Bölüm 4
Temiz Denizlerin Sürdürülebilirliği
Gazeteci Craig Leeson, az bulunan bir balina türünün peşinde Hint Okyanusu’na açıldığında, karşısına umduğu sonsuz maviliklerden bambaşka bir şey çıkmış: uçsuz bucaksız bir plastik kirliliği. Bir şeyler yapması gerektiğini düşünen Leeson, dalgıç Tanya Streeter ile bu durumu belgelemek üzere, 2016 yapımı A
Plastic Ocean (Plastik bir Okyanus) belgeselini çekmiş. Filmde çöpler üzerinde yapılan tarım, kilometrelerce derine çökmüş atıklar ve o sosyal medyada hep karşımıza çıkan, mideleri plastik parçalarıyla dolu kuşlar, balıklar anlatılıyor. Rekor ise, 90 günlük kuş yavrusunun vücudundan çıkardıkları 276 parça plastiğe ait!
2050’de denizlerde balıktan çok plastik olacak
A Plastic Ocean belgeseli, insanlığı derhal tek kullanımlık plastiği bırakmaya ve şirketleri geri dönüşüm konusunda sorumluluk almaya davet ediyor; aksi takdirde, 2050 yılında denizlerde balıktan çok plastik olacağı hesaplanmış. Dünyanın en büyük çevreci hareketlerinden Earth Day’in 2018 yılında yaptığı bir açıklamaya göre, denizlere her yıl 12 milyon tonun üzerinde plastik atılıyor. Bunlar içinde tanınabilir
objeler halinde atılan plastikler de var, gözle görülemeyecek küçüklükte parçalar da. Ulaştıkları okyanuslar üzerinde akıntılara göre hareket eden bu atıklar, belirli bölgelerde dev plastik yataklarına dönüşerek sürükleniyor.
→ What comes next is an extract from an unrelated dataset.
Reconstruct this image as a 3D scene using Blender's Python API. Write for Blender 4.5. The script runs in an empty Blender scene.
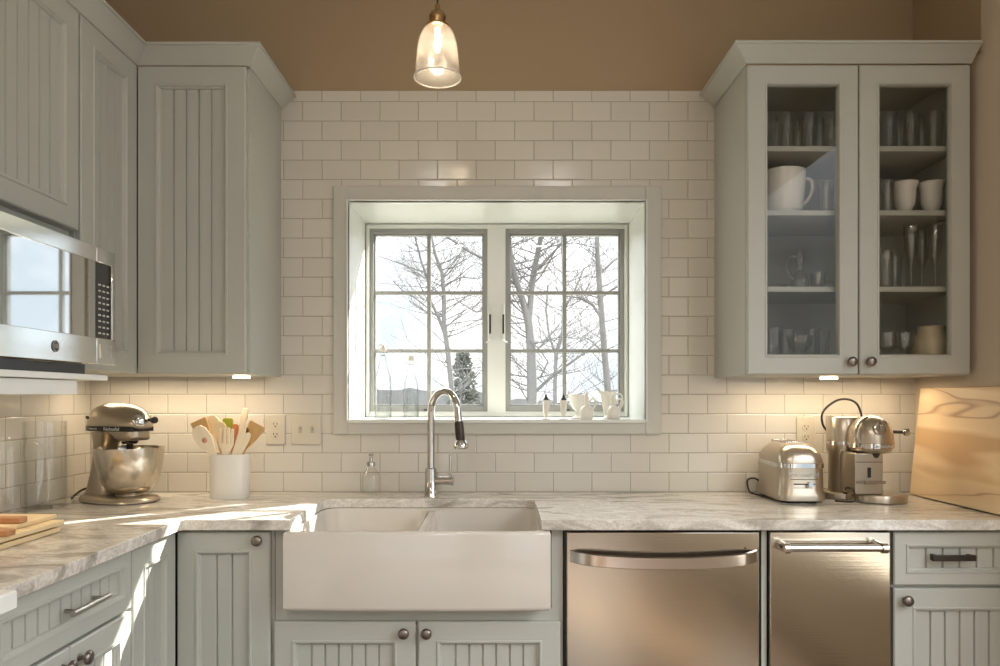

Hollandalı araştırmacı Michiel Roscam Abbing, 2018 yılında yayınlanan Plastic Soup Atlas van
de Wereld (Dünyanın Plastik Çorba Atlası) isimli kitabı için bu dev atık gruplarını haritalandırmış. Dünyanın en büyük ‘plastik çorbası’ Pasifik Okyanusunda bulunuyor ve yüzölçümü
yaklaşık 15 milyon kilometrekare civarında, yani neredeyse Rusya kadar!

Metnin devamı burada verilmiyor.